The interconnection of microgrids to form a network known as the multi-microgrid (MMG) brings higher resilience and support in providing power to the loads. The dynamic response during interconnection is usually bypassed with the addition of synchro-checkers installed on all the microgrids and the exchange of critical setting points between the microgrids prior to interconnection via a low-bandwidth communication. This paper introduces a novel decentralized framework for maintaining the voltage and frequency of the microgrids within permissible operating range during the interconnection. The proposed control strategy is triggered when the microgrids violate the defined states of operation and the fast control action from each type of Distributed Generation (DG) in the microgrid is designed to tackle the transients in the voltage and frequency in order to regulate them within the IEEE standards.
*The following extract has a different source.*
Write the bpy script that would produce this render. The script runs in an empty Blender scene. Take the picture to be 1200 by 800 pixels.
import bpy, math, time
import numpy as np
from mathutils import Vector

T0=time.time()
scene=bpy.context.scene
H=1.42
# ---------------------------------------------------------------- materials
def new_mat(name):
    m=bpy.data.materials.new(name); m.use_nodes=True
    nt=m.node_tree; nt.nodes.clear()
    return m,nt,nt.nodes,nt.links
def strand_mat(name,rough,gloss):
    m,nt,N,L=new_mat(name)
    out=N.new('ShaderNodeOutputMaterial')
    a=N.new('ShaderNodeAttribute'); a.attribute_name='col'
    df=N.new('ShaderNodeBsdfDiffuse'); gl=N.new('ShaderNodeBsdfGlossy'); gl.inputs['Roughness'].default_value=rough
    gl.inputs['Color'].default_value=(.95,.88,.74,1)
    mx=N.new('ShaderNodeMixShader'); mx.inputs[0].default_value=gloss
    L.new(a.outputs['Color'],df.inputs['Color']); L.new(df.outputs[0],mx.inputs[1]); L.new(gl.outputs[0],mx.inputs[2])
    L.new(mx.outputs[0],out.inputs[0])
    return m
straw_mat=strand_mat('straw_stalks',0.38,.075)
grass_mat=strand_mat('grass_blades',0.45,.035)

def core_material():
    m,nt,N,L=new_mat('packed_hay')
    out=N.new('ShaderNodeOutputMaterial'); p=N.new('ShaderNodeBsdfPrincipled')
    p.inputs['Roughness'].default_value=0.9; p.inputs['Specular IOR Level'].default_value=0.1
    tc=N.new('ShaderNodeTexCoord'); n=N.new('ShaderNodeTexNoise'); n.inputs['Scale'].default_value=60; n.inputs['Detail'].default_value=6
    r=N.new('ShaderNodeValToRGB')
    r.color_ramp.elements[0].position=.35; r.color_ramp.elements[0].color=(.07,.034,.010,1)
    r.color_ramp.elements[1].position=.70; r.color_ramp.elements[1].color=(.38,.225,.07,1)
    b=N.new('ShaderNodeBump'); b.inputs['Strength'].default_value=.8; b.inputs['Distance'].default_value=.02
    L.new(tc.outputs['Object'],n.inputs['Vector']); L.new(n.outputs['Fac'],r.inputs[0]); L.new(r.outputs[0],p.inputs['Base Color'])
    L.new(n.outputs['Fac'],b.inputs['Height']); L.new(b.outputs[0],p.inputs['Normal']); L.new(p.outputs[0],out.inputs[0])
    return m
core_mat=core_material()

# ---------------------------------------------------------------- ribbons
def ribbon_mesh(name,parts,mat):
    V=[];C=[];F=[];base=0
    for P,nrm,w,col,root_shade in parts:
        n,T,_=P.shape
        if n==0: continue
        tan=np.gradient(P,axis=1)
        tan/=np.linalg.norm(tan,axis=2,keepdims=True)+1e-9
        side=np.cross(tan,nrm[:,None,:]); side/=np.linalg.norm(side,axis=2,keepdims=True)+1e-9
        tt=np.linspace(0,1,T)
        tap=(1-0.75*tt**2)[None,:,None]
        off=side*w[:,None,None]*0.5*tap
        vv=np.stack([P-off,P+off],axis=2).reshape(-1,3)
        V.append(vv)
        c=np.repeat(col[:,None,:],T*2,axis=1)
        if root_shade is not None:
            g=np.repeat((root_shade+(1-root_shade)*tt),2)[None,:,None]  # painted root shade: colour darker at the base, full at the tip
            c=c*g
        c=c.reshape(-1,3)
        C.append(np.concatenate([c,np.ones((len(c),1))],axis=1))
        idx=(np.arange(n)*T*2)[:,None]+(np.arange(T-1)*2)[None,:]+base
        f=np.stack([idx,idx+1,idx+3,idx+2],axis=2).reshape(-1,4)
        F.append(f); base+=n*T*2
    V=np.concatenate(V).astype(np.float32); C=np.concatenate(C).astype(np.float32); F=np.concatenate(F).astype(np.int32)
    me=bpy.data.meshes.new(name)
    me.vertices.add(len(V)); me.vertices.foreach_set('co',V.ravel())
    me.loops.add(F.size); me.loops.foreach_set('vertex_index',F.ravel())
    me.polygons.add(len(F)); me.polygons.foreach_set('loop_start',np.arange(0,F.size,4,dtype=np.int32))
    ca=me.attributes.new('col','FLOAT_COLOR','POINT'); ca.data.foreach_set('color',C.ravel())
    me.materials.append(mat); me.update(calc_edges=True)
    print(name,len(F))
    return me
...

Moreover, the study is extended to evaluate the performance of interconnecting single microgrids to form MMG using the decentralized proposed control strategy and then sectionalizing the MMG back into separate autonomous microgrids. The results have been verified using PSCAD/EMTDC. The proposed control strategy demonstrates superior performance and simplicity for carrying out the energy management for interconnecting and sectionalizing of MMG without any kind of communication and synchro-check infrastructures.